Авторша здесь, правда, навешивает умностей сверх меры, но из этого все же можно извлечь кое-что ценнное.
Эти приемы с абзацами, с разбитыми на предложения кусками как бы цельной фразы, многоточия и так далее. Это все, оказывается, «ритмическо-графические» приемы, которые давно и вовсю используются другими авторами. И не только при написании сценариев, о чем пишет И. Мартьянова, но и в обычных прозаических текстах.
Например, изобрели термин «строфоид» для обозначения разбития куска связанного текста абзацами.
«Перенос в строфоиде, как и перенос с строфе, выражает взаимообусловленность интеграции/дезинтеграции текста, когда в разных строках оказываются композитивы – компоненты одного высказывания:
Мех бровями и опричниками –
царь Иван Васильевич...
Облик царя изменился.
Он осунулся, постарел.
И изменилась и речь царская.
Стала желчной,
язвительной».
*
Всегда, когда из импульса мысли не получается текст, вспоминается эпизод из «Андрея Рублева». Когда камнерезы рассуждают о испорченном, брошенном, «не получившемся» фрагменте каменного украшения храма. Вздыхают, конечно, с сожалением. Но не считают это катастрофой. «В следующий раз получится». Будут еще камни, будет еще работа.
Это нормально. Так и должно быть в любой подобно рода работе.
Знать за собой такое. Такое продолжение.
*
«Есть проблемы, которые можно решить только образно, словесно. Проблемы есть. Но решить их можно не рассуждением, не анализом, а целостно».
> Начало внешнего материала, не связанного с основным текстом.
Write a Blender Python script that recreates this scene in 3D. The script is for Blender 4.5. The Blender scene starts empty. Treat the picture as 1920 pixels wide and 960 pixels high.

«Так играет внутренним светом красота в добром лице. Это совершенно реально. И не для красного словца. Эти вещи существуют на самом деле. После этого зрелища кажутся противоестественной глупостью обиды на плохое устройство внешней жизни. У человека отобрали некую способность души нормально, некатастрофично воспринимать жизнь. Кто отобрал? Мир, построенный самими людьми. Лицо светится надеждой, ожиданиями... Чаще всего такие лица до 17-18 лет. Думаешь, хорошо, что есть и такой опыт».